A searchable reference to the HTML elements, each with a one-line meaning and a flag for whether it is still legit or obsolete. HTML has well over a hundred tags and they are easy to mix up, so this groups them by what they do - document metadata, page structure, text, forms, tables, media, and interactive widgets - and lets you type to find one by name or by purpose. Searching "quote", "list", or "video" jumps straight to the relevant elements.

Each card names the element, explains what it is for in plain language, and marks it Current or Obsolete so you can tell at a glance whether to reach for it or avoid it. The obsolete entries, such as center, font, and marquee, are kept on purpose: you still meet them in old code and need to know what to replace them with. Everything is static and runs in your browser, so the lookup is instant and works offline once the page has loaded.

Example. Searching "section" surfaces the structural elements - section, article, aside, nav, header, footer - that give a page meaning beyond a sea of divs. Filtering by purpose and spotting the red Obsolete badge on center or font tells you to reach for CSS instead.

FAQ

What does it mean for an HTML tag to be obsolete?

An obsolete (or deprecated) tag is one the HTML standard no longer endorses, usually because it controlled presentation that now belongs in CSS, such as font and center, or because it was superseded by a better element, such as acronym giving way to abbr. Browsers often still render obsolete tags for backwards compatibility, but you should not use them in new pages: they may behave inconsistently, hurt accessibility, and can stop working at any time.
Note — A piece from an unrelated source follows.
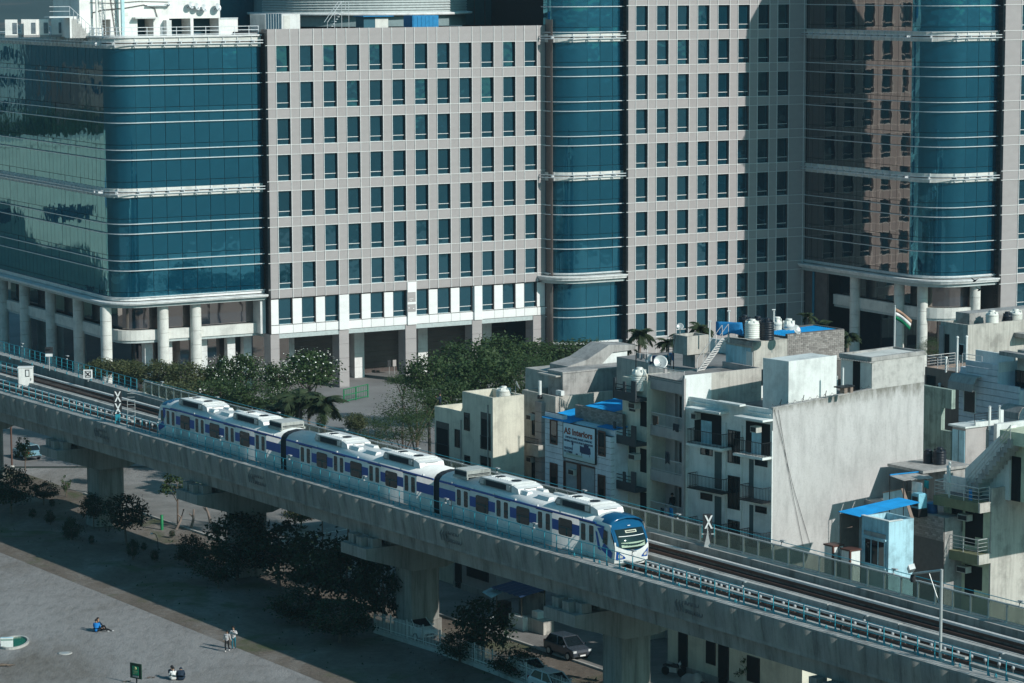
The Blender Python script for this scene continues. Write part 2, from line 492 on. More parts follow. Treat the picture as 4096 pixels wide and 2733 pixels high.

This reference flags them so you know what to replace.

What is the difference between a semantic and a non-semantic element?

A semantic element describes the meaning of its content - article, nav, figure, and time all tell the browser, search engines, and assistive technology what the content is. Non-semantic elements like div and span carry no meaning and exist purely as containers for styling and layout. Using semantic tags where they fit improves accessibility and SEO at no cost, so the rule of thumb is to reach for a meaningful element first and fall back to div or span only when nothing more specific applies.

Why are b and i still allowed when they look like styling?

They survived because HTML5 redefined them with subtle meanings rather than pure presentation. b marks text to be stylistically offset without extra importance, such as keywords or a product name, while strong means genuine importance. Likewise i marks text set apart, such as a technical term or a foreign phrase, while em means stressed emphasis. They are not obsolete, but when the text really is important or emphasised, strong and em are the more meaningful choices.

Do I still need to close every tag?

Most elements need both an opening and closing tag, and closing them all is the safe, readable habit. A handful are void elements that have no content and never take a closing tag, such as img, br, input, hr, and meta. HTML also technically allows some closing tags to be omitted in certain places, but relying on that makes markup fragile, so writing explicit, well-nested tags is the convention this reference assumes.